Customer community pumps up bottom line

Mark Healy | Columnist profile

The topic of community came up with a client recently. Not community in the sense of place, but rather the idea of a group of like-minded people. Specifically customers.

And the question centred on whether clients can create both a sense of community and an actual customer community with existing customers in order to drive more business.

My client – in the technology/consumer goods space – is not likely to jump head first into community building right now. It is merely something under consideration. But I have worked with other clients heavily assessing or implementing community as a means of differentiating their offering and strengthening ties with their customers. My business has learned a lot about the concept of community and its application in business. Community can be a novel way of looking at growth strategy.

In conducting our research – a mix of secondary sources and interviews with academics and thought leaders on community building – we have identified some strong themes and commonalities with all communities. By categorizing and understanding all the fundamental elements of community, those elements can be recreated in the context of a business and its customers, with a goal of improving the revenue position. For example, an organized program can be built to aggregate customers into a company sponsored community, complete with membership numbers and information, and membership benefits.

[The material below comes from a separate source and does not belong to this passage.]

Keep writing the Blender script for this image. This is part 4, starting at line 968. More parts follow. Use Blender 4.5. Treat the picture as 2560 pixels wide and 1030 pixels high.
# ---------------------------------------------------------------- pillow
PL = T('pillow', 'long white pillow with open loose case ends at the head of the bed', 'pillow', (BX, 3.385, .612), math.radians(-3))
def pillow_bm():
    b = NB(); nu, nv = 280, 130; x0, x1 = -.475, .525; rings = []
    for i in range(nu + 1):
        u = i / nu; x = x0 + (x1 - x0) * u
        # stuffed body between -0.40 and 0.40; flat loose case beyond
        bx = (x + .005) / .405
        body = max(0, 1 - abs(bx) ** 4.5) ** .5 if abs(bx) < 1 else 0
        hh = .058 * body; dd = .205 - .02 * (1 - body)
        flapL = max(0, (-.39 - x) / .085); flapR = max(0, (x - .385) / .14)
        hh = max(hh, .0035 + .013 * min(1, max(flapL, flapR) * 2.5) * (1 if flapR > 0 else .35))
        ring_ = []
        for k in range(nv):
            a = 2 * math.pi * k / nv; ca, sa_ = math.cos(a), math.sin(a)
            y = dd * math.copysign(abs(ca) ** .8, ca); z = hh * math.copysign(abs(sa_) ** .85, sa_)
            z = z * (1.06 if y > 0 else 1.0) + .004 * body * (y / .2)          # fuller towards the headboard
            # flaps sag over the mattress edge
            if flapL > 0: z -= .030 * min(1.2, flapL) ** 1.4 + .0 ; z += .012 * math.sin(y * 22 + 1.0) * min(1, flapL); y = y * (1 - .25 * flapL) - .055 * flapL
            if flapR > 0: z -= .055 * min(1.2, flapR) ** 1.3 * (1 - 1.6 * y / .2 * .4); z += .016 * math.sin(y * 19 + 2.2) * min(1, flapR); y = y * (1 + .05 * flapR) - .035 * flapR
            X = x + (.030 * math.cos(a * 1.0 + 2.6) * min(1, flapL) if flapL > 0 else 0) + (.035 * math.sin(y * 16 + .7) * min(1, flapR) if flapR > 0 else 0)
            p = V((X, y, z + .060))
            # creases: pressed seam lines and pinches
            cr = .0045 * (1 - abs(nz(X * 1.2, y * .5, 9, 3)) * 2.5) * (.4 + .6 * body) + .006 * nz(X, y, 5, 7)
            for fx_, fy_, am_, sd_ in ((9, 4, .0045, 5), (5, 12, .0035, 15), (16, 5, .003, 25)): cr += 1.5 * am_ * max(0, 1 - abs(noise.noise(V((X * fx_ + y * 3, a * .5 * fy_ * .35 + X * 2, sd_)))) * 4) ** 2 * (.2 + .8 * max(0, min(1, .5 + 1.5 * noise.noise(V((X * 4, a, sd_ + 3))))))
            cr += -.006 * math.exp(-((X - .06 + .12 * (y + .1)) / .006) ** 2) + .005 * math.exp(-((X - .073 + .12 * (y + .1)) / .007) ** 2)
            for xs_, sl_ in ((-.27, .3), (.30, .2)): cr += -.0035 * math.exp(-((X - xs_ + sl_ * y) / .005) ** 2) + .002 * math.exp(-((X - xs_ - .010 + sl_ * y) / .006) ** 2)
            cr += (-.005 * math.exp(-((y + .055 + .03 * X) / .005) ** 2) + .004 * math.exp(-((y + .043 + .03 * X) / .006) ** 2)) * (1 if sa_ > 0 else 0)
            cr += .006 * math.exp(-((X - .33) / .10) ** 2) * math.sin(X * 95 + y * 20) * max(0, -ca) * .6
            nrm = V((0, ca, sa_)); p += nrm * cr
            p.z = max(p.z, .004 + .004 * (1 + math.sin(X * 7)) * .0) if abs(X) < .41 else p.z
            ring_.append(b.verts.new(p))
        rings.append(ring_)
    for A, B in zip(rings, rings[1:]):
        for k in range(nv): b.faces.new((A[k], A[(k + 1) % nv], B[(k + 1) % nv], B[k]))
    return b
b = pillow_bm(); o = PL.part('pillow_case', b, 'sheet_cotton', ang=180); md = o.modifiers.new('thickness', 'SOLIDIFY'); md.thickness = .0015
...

The practical upshot of community creation for businesses is three-fold:

• Opportunities for positive word of mouth and brand ambassadorship by customers. Happy customers tend to spread the word.

• Improved customer dialogue leading to continuous product/service/experience improvement. It is easier to focus on the right improvements by keeping communication open with customers.

• Stickiness resulting in customer loyalty, and in turn retention and increased lifetime value of the customer. Customers who feel a sense of belonging will stick around and spend more in the long run.

In other words, acquire, maximize value, and retain. Isn't that the dream scenario for all businesses? So the question is not whether community building around customers is valuable, it is how to address the opportunity. It stars with understanding the many facets of community, and how to leverage each of them.

At the most fundamental level, we found four dimensions to the concept of community: membership, influence, integration and shared connection. Each can contribute to the design of a customer community.

Membership

The idea here is that a community is special and identifiable only if there are thresholds for membership. In a physical community, a member has to live within the geographic boundaries accepted by the group to qualify. In Leafs Nation, a strong community, a member has to openly declare devotion to Toronto's storied hockey team.

Membership determines who is part of the group and who is not. It defines boundaries, provides emotional safety, encourages personal investment and provides a sense of belonging. If we think about a typical business, the implication of membership could be that not all customers would automatically qualify to “become a member” of the company's community. The rewards of community membership could be reserved for customers meeting a certain purchase or behavioural threshold.

Influence

Influence is a two-way street in communities, where a member's sway over the community and the community's influence over a member take place simultaneously. Members are attracted to communities where they have some level of power, and at the same time communities push for members to conform. Without this balance, communities disintegrate or blow up.

In the case of Lululemon, its customers form a strong community, where members encourage one another to bring forward ideas and help shape a particular store's culture – but the community also demands that members conform in the manner in which they dress, and in how “far out” an idea can be. The self-regulation enables the company to stay out of the “you can” and “you can't” game for the most part.